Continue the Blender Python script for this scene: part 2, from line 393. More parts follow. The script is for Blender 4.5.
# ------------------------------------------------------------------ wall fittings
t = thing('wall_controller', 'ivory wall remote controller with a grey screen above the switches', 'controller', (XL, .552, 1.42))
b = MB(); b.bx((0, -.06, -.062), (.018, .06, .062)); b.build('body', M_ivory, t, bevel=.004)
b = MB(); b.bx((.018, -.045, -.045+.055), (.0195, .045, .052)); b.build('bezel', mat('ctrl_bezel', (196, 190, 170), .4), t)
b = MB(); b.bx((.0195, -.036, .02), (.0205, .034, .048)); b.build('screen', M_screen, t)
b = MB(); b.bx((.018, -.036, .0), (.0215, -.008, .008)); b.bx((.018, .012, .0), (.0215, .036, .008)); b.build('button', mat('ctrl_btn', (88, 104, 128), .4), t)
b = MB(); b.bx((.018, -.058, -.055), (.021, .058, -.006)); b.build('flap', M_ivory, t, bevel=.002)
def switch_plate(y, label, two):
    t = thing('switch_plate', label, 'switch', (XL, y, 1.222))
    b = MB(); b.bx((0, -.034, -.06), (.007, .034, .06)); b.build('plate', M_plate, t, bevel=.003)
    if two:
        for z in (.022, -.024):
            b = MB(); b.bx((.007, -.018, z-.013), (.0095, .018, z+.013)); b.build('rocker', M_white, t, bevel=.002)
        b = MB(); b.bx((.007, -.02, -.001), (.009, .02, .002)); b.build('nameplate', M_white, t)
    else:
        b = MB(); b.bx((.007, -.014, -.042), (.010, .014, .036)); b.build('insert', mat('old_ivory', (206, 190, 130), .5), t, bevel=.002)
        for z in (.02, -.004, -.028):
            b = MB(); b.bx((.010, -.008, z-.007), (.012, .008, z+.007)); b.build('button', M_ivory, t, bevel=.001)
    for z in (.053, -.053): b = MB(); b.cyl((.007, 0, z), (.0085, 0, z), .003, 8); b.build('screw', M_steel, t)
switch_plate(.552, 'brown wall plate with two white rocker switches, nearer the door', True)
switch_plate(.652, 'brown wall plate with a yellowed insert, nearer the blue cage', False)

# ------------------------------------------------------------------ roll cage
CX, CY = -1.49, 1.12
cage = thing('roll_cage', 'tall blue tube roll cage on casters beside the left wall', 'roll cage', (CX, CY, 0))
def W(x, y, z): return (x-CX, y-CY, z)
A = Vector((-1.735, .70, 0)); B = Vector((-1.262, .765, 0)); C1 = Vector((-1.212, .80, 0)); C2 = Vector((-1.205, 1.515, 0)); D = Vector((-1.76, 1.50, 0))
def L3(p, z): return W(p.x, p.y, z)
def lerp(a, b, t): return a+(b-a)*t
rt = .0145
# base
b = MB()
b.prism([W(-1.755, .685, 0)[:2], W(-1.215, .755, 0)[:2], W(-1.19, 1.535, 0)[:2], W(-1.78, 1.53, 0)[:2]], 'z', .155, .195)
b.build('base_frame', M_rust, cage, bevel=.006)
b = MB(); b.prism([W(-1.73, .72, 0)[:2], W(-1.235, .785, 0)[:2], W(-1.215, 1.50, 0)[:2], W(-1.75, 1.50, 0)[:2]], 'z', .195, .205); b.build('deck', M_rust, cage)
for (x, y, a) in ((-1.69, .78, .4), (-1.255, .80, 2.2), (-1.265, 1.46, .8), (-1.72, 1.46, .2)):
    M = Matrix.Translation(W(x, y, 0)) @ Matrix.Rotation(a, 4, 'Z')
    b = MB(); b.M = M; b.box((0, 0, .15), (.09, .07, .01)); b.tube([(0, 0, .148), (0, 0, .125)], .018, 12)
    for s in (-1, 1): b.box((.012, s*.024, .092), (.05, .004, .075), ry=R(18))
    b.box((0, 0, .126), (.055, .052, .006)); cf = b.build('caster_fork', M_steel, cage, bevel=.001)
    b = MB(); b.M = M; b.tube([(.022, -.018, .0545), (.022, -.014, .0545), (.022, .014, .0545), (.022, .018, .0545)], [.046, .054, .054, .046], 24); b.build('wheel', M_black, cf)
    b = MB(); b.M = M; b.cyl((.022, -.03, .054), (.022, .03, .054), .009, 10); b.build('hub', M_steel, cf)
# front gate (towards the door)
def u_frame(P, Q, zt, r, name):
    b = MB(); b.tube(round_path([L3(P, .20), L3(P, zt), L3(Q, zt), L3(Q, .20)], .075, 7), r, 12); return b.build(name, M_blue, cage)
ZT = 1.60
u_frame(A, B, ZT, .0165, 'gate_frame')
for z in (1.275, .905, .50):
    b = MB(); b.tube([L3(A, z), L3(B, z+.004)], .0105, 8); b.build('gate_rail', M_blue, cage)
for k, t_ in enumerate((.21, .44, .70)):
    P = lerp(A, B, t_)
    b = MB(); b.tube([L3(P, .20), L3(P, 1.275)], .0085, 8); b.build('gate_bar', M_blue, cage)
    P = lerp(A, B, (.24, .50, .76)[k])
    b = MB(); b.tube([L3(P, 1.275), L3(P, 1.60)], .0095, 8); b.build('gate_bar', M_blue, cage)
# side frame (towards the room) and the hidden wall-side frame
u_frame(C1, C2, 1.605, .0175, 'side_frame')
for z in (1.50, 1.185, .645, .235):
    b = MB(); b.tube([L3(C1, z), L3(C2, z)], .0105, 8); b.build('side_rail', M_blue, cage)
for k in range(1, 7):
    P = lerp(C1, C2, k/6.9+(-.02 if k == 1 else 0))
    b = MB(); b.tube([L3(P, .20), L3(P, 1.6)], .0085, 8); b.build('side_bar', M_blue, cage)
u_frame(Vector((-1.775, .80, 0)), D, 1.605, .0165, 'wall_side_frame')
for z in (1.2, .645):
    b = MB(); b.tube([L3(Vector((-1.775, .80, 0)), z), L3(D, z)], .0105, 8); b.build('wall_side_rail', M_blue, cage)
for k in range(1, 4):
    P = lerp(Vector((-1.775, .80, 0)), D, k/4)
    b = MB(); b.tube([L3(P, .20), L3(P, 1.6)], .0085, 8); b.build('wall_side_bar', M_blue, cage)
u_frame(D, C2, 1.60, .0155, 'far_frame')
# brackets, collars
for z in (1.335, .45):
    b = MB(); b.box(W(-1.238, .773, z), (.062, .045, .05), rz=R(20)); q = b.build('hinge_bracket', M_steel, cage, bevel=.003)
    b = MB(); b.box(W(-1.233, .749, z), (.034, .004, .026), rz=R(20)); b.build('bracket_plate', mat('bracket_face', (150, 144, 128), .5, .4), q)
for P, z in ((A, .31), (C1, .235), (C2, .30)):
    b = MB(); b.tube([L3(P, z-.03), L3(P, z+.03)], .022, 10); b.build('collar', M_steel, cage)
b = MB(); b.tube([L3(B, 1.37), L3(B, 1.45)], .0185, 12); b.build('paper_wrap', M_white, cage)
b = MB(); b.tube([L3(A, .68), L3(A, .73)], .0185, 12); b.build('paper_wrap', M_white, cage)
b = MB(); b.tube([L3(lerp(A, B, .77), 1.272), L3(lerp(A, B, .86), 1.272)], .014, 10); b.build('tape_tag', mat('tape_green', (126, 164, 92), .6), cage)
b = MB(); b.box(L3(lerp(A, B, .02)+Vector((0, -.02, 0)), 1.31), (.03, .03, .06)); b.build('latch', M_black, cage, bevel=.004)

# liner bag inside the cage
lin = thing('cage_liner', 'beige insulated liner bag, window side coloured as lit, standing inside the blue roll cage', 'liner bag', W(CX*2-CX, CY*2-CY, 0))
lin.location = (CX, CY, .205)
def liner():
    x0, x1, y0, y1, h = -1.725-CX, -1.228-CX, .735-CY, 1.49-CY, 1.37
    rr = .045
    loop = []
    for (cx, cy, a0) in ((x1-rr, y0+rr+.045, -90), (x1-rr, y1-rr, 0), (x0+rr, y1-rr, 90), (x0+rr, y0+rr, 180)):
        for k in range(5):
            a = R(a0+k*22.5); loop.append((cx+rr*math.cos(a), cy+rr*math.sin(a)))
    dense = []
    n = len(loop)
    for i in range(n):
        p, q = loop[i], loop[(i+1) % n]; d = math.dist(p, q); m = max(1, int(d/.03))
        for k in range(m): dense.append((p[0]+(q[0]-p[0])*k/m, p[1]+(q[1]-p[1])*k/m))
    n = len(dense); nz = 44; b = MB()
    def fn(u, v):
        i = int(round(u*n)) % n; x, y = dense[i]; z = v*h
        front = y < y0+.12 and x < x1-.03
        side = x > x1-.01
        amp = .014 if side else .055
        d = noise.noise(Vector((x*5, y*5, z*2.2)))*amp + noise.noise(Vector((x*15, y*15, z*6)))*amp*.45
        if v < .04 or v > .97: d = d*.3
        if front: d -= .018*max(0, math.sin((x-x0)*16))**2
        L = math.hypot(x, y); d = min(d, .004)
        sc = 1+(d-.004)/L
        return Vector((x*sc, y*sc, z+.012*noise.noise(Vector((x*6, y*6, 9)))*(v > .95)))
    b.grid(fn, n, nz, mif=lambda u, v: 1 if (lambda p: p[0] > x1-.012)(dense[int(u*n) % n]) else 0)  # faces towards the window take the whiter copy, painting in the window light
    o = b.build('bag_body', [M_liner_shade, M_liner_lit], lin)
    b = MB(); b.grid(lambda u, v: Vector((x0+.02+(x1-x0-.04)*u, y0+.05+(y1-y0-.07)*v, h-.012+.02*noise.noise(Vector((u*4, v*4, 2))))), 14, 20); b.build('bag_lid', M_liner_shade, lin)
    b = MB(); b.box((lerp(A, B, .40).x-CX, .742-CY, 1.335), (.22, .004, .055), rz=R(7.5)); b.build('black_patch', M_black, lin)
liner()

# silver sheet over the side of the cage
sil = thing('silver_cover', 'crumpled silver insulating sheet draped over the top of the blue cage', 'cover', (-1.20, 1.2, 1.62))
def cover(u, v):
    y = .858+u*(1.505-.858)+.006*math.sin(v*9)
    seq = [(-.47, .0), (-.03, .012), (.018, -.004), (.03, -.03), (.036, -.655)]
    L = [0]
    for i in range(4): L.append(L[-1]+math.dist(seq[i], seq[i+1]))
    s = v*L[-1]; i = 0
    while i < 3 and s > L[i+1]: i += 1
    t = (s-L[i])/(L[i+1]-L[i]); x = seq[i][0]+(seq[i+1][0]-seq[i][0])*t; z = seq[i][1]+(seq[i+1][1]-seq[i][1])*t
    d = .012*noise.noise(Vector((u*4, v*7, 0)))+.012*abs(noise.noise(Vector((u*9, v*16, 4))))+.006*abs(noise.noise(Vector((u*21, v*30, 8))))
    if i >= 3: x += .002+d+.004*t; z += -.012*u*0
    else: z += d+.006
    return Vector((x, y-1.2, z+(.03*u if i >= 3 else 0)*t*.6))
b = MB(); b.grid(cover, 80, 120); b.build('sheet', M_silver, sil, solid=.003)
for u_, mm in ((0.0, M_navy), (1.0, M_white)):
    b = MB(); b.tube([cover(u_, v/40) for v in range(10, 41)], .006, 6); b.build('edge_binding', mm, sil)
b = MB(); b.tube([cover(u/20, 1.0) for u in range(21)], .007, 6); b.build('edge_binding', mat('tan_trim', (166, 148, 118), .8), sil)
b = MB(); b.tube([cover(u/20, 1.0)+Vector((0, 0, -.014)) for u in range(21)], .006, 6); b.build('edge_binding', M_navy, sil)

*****

> **WHAT YOU SHOULD DO**:
Can you write out the lines above, from the first one through the one containing "switch_plate(.652, 'brown wall", exactly as they appear and nothing more?

> **TASK RESULT**:
Continue the Blender Python script for this scene: part 2, from line 393. More parts follow. The script is for Blender 4.5.
# ------------------------------------------------------------------ wall fittings
t = thing('wall_controller', 'ivory wall remote controller with a grey screen above the switches', 'controller', (XL, .552, 1.42))
b = MB(); b.bx((0, -.06, -.062), (.018, .06, .062)); b.build('body', M_ivory, t, bevel=.004)
b = MB(); b.bx((.018, -.045, -.045+.055), (.0195, .045, .052)); b.build('bezel', mat('ctrl_bezel', (196, 190, 170), .4), t)
b = MB(); b.bx((.0195, -.036, .02), (.0205, .034, .048)); b.build('screen', M_screen, t)
b = MB(); b.bx((.018, -.036, .0), (.0215, -.008, .008)); b.bx((.018, .012, .0), (.0215, .036, .008)); b.build('button', mat('ctrl_btn', (88, 104, 128), .4), t)
b = MB(); b.bx((.018, -.058, -.055), (.021, .058, -.006)); b.build('flap', M_ivory, t, bevel=.002)
def switch_plate(y, label, two):
    t = thing('switch_plate', label, 'switch', (XL, y, 1.222))
    b = MB(); b.bx((0, -.034, -.06), (.007, .034, .06)); b.build('plate', M_plate, t, bevel=.003)
    if two:
        for z in (.022, -.024):
            b = MB(); b.bx((.007, -.018, z-.013), (.0095, .018, z+.013)); b.build('rocker', M_white, t, bevel=.002)
        b = MB(); b.bx((.007, -.02, -.001), (.009, .02, .002)); b.build('nameplate', M_white, t)
    else:
        b = MB(); b.bx((.007, -.014, -.042), (.010, .014, .036)); b.build('insert', mat('old_ivory', (206, 190, 130), .5), t, bevel=.002)
        for z in (.02, -.004, -.028):
            b = MB(); b.bx((.010, -.008, z-.007), (.012, .008, z+.007)); b.build('button', M_ivory, t, bevel=.001)
    for z in (.053, -.053): b = MB(); b.cyl((.007, 0, z), (.0085, 0, z), .003, 8); b.build('screw', M_steel, t)
switch_plate(.552, 'brown wall plate with two white rocker switches, nearer the door', True)
switch_plate(.652, 'brown wall plate with a yellowed insert, nearer the blue cage', False)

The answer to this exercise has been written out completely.